Implications for Homeowners: “My brother, a leading economic indicator”
My brother bought a new house with an ARM in August, 07. Post the first rate cut, he threw some cash into a fixed rate refinancing, and is now saving over 6K a year in cash flow. Why this tale?
- Homeowner’s that refinance out of ARM’s are getting into lower cost/lower risk fixed rate loans that free up cash, or reduce expenses.
- Refinancing either increases their cash flow to pay down debt, save more, or to spend more – (What? Increased consumer spending? How absurd!)
- Refinancing, and further rate cuts, if they occur, may lead to increased home purchases.
- The consumer is not stupid – while analyst and economists are crying “house price collapse,” some consumers are waiting for prices to drop to afford the housing they would like to purchase, when it is affordable – at the right price. American consumers may see the current environment as “houses going on sale,” as time passes. For example, another family member just purchased their third housing property this past year and refinanced the other two -- the other two are rentals. While this has not been easy and added lots of grey hairs, negotiating with panicky lenders, it made cash flow sense. Time will tell.
Implications for banks and mortgage companies:
- Lenders, banks, etc. are being able to re-rate the risk of home loans as these applications are approved. Applications are going through a more stringent process. Approvals will be perceived as more sound, with reduced lending risk.
- Lenders, banks etc. are getting rid of ARM’s that carry a higher default/credit risk, which should help to ultimately reconfirm debt/risk ratings on their debt.

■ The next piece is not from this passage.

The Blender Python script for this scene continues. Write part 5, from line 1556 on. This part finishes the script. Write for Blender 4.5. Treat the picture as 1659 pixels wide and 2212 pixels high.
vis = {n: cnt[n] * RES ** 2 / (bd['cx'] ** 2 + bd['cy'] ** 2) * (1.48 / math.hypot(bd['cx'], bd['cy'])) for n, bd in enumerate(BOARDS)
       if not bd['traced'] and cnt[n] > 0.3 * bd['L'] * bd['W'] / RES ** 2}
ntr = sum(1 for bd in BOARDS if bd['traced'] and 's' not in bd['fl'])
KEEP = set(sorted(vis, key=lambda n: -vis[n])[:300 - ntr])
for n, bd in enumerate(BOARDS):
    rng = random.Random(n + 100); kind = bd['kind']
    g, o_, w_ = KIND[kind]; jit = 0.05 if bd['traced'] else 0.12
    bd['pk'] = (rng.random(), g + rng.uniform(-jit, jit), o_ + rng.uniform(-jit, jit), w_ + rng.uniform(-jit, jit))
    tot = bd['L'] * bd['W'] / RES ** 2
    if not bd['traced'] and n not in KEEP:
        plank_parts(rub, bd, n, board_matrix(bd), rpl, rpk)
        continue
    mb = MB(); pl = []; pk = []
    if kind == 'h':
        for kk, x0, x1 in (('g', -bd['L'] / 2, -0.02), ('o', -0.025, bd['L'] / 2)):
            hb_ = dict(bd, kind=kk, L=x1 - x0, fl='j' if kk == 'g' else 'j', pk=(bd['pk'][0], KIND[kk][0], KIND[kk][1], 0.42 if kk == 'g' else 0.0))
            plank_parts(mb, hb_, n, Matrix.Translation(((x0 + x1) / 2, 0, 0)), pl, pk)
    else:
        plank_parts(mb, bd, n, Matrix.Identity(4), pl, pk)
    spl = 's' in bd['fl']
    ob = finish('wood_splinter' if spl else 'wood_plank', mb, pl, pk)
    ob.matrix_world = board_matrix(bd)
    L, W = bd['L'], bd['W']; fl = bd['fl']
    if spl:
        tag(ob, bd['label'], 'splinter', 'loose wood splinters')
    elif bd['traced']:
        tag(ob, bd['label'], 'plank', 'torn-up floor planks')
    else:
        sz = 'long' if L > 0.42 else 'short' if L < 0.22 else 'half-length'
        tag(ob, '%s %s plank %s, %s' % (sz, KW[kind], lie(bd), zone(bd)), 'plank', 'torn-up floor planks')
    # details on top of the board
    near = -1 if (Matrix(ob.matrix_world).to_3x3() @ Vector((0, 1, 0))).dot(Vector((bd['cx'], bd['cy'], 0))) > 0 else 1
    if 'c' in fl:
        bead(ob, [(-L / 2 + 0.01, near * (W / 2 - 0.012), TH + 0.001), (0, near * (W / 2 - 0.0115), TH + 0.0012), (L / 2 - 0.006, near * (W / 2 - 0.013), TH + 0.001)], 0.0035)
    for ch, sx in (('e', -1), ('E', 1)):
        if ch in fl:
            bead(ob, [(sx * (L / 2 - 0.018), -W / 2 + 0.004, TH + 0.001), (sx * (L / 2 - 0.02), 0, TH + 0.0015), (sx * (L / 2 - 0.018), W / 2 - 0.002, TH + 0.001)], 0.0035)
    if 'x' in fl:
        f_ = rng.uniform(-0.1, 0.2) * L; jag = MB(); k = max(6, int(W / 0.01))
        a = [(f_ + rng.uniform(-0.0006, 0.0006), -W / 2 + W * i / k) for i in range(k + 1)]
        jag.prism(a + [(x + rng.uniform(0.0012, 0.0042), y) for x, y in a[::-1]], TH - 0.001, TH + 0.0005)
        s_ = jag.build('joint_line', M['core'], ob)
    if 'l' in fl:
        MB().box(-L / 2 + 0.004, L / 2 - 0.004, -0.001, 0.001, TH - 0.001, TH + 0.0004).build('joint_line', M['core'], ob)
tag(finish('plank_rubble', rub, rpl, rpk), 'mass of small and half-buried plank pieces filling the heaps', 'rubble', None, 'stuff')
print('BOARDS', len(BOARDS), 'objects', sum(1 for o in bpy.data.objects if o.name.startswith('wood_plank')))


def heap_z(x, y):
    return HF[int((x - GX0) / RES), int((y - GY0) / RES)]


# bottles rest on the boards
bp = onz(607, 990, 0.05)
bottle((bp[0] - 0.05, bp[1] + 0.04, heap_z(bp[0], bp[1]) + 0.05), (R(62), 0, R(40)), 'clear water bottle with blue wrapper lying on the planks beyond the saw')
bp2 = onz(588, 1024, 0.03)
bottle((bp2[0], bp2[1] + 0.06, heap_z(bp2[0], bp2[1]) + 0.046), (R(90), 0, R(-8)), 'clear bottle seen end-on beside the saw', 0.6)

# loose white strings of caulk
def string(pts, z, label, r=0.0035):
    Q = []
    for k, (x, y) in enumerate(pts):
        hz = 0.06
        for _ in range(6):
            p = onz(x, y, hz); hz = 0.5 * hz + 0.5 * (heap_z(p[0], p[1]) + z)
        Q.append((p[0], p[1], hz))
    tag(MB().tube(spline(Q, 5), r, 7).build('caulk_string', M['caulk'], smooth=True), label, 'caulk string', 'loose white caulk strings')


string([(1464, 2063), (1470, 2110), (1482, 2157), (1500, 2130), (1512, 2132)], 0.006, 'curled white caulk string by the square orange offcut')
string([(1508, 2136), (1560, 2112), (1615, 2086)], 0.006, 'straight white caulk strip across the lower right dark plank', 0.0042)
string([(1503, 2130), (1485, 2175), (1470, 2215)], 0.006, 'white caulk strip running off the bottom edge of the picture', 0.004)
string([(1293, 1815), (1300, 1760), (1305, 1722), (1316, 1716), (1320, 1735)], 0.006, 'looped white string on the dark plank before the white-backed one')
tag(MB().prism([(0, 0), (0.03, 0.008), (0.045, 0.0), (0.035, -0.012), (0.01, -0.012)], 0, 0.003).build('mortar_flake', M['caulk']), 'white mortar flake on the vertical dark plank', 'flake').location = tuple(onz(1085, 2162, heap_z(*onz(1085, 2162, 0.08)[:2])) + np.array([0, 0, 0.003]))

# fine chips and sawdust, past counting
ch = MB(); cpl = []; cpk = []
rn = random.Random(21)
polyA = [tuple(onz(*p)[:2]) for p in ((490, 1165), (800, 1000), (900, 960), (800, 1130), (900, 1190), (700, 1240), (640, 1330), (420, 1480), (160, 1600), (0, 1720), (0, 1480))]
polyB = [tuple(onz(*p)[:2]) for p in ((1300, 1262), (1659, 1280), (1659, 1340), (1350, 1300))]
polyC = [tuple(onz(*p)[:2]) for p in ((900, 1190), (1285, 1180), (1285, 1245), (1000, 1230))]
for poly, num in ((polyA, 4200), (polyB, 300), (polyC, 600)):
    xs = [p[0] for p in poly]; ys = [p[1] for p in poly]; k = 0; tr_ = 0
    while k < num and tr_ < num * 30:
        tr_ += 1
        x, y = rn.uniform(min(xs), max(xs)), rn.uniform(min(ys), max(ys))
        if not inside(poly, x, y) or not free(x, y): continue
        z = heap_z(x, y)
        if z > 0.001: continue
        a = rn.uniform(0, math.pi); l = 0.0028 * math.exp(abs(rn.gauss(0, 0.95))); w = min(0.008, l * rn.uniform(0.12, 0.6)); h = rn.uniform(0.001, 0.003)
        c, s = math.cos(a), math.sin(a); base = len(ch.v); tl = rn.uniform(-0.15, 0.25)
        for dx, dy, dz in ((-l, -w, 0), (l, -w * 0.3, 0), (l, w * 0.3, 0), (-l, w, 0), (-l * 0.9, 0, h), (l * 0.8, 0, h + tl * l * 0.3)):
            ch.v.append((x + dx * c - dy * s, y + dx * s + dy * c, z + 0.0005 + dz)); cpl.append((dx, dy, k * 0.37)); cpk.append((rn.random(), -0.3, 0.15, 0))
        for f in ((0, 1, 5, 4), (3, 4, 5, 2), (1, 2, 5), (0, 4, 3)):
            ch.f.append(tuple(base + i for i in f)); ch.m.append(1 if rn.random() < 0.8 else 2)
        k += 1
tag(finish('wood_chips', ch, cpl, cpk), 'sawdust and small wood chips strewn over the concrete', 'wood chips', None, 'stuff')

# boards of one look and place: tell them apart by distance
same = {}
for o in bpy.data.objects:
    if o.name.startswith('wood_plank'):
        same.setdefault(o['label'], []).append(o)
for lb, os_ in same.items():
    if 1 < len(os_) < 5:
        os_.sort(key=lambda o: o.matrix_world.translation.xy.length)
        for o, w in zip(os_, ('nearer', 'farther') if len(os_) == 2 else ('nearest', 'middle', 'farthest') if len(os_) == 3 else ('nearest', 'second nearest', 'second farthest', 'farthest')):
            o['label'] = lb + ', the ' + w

This will sometime reduce the perceived risk of CDO’s etc. and help ease the banking and mortgage lending crisis.
- As banks and lenders regain rating credibility by refinancing, they too stand to benefit from increased lending/borrowing to fund future housing loans.
So apocalyptic prophets of doom – have at this.
For the rest of you, another adage: All things are not as they seem.
For full disclosure purposes, I do not own any U.S financial, housing, REIT, or mortgage related investments. (Greek and Cypriot Banks are a better investment).